Consider mechanical seals, gland packed seals and lip seals.
AESSEAL

The drive for operational efficiency, optimization of assets and adherence to the International Standards Organization (ISO) 14001 Standard for environmental management systems and ISO-50001 standard for energy management systems must always be balanced against the bottom line. However, it is fair to say in some cases this can lead to short-sightedness when it comes to selecting sealing solutions, with lower cost at point of purchase taking precedence over total cost of ownership. Mechanical seals have been on the market for around 80 years, and while pump design has remained largely unaltered, sealing technology has evolved over time. This has resulted in advances in reliability, operational efficiency and environmental sustainability.

Pump showing perished gland packingImage 1. Pump showing perished gland packing (Images courtesy of AESSEAL)
Traditional sealing options like gland packed seals and lip seals are traditional for a reason. These products are comparatively inexpensive when taking the purchase price into account, and work well in many applications. This article will take a look at the differences between mechanical seals, gland packed seals and lip seals.

Excessive Wear

Leakage, product loss and bearing contamination that leads to premature failure are three common issues with traditional seals.
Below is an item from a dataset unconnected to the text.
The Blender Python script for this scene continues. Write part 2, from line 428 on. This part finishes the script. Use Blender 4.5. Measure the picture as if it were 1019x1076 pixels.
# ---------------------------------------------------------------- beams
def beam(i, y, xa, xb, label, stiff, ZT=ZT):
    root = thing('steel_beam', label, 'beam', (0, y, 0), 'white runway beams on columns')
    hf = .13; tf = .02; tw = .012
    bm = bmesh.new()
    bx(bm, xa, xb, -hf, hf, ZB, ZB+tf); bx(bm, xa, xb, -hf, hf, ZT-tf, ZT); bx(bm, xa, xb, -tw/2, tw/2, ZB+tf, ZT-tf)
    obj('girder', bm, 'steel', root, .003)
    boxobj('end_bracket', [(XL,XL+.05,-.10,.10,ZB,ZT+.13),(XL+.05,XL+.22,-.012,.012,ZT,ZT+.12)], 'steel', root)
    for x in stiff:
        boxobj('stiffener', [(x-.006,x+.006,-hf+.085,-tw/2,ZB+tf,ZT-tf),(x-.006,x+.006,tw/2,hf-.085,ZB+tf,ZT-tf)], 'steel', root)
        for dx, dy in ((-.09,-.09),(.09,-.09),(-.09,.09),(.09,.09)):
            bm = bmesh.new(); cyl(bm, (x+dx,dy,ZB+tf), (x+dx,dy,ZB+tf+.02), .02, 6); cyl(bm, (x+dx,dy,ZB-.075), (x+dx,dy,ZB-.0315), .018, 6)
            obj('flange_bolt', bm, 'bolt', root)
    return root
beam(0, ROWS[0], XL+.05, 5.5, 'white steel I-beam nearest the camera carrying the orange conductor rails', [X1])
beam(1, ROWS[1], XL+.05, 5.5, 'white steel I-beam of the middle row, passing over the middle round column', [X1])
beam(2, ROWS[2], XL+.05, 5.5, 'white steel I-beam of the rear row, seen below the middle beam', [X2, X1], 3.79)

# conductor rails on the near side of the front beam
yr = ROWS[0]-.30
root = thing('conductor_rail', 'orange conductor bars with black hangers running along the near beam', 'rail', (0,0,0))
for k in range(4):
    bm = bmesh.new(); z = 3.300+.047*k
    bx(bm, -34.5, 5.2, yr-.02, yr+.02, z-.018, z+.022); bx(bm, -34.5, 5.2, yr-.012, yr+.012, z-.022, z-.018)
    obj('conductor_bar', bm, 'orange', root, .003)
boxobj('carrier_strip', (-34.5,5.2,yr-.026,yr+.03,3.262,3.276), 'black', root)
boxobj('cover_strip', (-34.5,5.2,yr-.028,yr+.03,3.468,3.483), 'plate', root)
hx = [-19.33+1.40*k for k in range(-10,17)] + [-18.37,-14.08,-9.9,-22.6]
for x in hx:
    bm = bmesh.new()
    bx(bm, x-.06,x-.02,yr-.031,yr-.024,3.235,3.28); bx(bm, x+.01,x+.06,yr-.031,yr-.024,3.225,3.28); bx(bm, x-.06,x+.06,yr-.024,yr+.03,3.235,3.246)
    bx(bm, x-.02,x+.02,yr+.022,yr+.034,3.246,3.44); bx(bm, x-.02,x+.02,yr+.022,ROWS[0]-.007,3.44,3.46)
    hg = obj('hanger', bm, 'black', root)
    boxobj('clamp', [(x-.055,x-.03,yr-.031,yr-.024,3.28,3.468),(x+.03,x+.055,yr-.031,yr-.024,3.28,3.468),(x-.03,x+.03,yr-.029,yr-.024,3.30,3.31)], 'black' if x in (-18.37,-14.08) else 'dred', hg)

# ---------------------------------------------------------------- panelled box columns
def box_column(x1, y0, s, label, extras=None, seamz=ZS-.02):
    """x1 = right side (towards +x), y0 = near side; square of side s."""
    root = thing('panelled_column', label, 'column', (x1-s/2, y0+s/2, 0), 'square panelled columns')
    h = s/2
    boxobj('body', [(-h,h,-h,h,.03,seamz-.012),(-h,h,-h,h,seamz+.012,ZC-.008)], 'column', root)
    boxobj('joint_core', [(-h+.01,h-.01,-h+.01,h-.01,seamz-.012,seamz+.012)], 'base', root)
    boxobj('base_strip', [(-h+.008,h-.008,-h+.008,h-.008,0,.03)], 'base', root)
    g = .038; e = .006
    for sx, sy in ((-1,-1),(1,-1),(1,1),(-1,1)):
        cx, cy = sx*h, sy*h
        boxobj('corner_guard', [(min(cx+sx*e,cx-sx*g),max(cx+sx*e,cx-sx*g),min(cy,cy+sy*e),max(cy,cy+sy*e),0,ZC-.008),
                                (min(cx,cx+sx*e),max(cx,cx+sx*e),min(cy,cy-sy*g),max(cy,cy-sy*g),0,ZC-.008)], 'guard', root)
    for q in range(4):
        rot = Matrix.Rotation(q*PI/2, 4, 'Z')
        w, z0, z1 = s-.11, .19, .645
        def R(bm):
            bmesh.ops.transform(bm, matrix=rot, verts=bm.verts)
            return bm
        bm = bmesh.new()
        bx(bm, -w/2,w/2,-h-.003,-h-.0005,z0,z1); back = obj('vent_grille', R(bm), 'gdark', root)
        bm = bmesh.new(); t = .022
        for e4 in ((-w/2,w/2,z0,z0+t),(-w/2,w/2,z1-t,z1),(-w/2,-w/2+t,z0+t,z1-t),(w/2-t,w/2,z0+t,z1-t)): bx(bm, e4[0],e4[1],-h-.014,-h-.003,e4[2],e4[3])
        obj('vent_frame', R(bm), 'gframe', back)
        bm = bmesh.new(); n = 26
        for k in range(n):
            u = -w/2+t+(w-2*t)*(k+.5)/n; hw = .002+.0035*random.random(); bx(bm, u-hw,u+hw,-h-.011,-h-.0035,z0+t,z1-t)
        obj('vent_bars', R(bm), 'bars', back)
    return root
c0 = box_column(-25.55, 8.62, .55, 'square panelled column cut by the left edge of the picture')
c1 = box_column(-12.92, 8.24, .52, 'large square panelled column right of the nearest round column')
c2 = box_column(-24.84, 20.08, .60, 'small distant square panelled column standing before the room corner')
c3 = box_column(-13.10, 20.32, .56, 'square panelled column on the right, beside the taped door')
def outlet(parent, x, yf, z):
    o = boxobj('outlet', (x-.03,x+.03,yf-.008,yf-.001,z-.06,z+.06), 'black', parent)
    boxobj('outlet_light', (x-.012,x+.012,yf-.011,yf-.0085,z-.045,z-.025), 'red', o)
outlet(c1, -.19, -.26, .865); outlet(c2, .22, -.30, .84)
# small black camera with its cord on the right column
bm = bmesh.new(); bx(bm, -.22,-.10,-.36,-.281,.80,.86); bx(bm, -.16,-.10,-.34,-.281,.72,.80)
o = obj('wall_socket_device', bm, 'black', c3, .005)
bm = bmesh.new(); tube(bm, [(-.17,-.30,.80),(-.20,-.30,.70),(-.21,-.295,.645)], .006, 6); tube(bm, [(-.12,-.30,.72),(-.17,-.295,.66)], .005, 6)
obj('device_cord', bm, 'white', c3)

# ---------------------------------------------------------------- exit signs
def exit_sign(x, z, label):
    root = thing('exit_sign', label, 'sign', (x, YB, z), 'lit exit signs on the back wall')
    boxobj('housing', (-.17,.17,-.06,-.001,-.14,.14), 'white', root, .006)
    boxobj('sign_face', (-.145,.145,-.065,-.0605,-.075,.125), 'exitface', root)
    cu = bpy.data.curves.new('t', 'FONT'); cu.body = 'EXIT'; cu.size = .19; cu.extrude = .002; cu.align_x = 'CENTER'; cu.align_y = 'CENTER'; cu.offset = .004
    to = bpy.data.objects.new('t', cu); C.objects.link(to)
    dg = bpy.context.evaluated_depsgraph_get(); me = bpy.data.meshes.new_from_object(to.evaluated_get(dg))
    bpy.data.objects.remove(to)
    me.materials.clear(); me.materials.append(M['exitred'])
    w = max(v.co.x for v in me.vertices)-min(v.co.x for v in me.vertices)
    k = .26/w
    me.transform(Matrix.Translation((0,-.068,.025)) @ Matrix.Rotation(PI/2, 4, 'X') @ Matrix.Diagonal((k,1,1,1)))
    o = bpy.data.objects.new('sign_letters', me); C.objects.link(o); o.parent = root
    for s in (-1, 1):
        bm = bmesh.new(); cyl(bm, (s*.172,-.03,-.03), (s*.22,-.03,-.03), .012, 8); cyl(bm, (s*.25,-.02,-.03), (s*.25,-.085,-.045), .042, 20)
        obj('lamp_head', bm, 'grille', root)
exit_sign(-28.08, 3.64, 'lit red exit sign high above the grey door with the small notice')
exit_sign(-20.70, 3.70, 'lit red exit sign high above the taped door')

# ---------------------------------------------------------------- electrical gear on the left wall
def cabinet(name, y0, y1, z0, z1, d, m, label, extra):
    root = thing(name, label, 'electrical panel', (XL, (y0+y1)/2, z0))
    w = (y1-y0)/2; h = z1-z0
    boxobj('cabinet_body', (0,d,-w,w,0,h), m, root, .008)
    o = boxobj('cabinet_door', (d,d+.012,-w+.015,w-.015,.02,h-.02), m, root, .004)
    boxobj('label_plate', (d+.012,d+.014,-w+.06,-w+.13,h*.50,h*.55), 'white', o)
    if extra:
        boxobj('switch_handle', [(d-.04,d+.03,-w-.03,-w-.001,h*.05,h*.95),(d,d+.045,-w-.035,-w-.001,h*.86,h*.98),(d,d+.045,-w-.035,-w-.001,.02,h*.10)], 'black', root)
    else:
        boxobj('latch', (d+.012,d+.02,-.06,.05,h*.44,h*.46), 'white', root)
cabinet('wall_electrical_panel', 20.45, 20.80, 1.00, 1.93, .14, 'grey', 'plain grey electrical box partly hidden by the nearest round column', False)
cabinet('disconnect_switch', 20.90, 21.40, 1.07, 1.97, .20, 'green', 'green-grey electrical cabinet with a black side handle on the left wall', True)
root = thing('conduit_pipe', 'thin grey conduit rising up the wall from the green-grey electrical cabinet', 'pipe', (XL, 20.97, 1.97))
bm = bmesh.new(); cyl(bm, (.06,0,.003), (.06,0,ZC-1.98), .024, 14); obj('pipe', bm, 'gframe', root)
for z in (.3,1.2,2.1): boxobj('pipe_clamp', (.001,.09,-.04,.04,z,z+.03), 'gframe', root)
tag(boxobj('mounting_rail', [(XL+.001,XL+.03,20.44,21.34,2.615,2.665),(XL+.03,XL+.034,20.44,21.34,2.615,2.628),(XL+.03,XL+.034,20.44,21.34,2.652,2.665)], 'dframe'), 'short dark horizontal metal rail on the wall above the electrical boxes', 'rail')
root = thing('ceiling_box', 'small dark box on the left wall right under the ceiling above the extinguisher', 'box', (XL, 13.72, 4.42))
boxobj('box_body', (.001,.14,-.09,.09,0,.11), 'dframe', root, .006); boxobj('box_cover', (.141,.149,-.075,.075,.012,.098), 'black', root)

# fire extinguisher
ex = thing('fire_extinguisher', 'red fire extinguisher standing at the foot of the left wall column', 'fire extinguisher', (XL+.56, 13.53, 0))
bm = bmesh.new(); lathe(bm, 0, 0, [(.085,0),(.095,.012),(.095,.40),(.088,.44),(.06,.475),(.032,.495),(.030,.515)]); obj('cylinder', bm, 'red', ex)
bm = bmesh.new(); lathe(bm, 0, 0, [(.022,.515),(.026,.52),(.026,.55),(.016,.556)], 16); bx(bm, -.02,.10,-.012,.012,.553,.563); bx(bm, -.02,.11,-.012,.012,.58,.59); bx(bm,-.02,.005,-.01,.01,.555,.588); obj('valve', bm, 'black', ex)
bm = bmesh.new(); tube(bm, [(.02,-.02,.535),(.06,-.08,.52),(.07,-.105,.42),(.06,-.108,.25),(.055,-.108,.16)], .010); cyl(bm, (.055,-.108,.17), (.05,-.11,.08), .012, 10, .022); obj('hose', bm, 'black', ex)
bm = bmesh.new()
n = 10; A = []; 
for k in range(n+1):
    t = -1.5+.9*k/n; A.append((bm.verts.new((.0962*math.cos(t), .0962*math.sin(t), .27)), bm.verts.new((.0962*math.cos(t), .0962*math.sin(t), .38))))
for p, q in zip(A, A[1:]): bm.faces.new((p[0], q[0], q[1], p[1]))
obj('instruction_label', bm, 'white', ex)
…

There is no reason why bearings should not last for their full predicted lifespan, which is typically calculated at roughly 15,250 operational hours. Leakage caused by inefficient sealing is the simple reason why they do not last. With research showing that water contamination of just 0.002 percent—a single drop—in a bearings chamber can reduce bearing life by almost half, it is easy to see why bearing failure is one of the most frequent causes of pump malfunction. The cost of regularly replacing damaged seals and bearings accumulates over time and can escalate if the pump shaft suffers wear damage and must be repaired or replaced. Another key cost, which is often overlooked, is the number of hours demanded to maintain, repair and replace these components.

Guaranteed ROI

A shrewd purchaser wishing to guarantee a good return on investment (ROI) compares different types of seals to determine what is best for their system and application. Dual mechanical seals are one choice. Mechanical seals operate best with a seal support system, which recycles the flush water required to keep seal faces cool and lubricated via a continuous loop system. The initial outlay will be higher but this will be offset by a number of cost-saving benefits:
  • No direct contact with the pump shaft means it is not exposed to possible damage. Leakage beyond accepted industry norms is virtually eliminated and so is the premature seal failure that leads to product loss, bearing contamination, equipment breakdown and repeat repurchasing of parts.
  • Mean time between failure (MTBF) is improved and unscheduled downtime is less likely.
  • Dual mechanical seals can be retrofitted onto assets and require virtually no ongoing maintenance.

Environmental & Cost Advantages

The pressure on companies to reduce the impact of their operations on the environment has never been greater. The advantages of including a seal support system that recycles flush water are significant both financially and environmentally. Most seals require cool, clean liquid to provide lubrication and prevent overheating and dry running. This is often injected from an external source, and the majority of it can go to waste, either flowing down the drain or evaporating off at the end of the cycle. In a typical application, where water is measured for one minute, around 1.6 to 3.17 gallons of flush water is required. In continuous operation, that amounts to roughly 0.8 to 1.6 million gallons per year for each seal (or pump). Add up the number of pumps involved to calculate the scale of waste.
Packing vs. sealsImage 2. Packing vs. seals
Continuous loop water management systems employ a thermosiphon process to supply flush water to the barrier space between the double seals at a pressure higher than the product pressure, ensuring a consistent, stable and clean fluid film. As mechanical seals generate heat, the hot water in the barrier space rises to the tank and the heat is radiated to the atmosphere, allowing the cooler, denser water to sink back down to provide cool lubrication to the seal faces. While a typical flush-to-drain system used to flush gland or single seals consumes 1.6 to 3.2 gallons of water per minute, this constantly recycled flow of water can reduce water loss to roughly one teaspoonful a day, in the form of vapor. The energy savings that result from not having to heat and cool the flush water, as required in traditional flush to drain systems, deserve closer consideration. For example, one paper mill reduced energy use by 50,000 British thermal units (MMBtu) per year, leading to savings of more than $500,000 and an ROI of less than four months, simply by reducing the amount of water that needed to be evaporated off. A sugar refinery saved more than 5,944 cubic meters (m³) per year of water and reduced gas usage by 594,432 m³, saving $230,000 over that period. Other savings to bear in mind include effluent charges for discarded water.

Conclusion

The swift ROI and ongoing savings offered by mechanical seals and their support systems are a powerful argument for purchasers. And when the environmental benefits are also taken into account, both fiscal wisdom and commitment to sustainable practices are accounted for.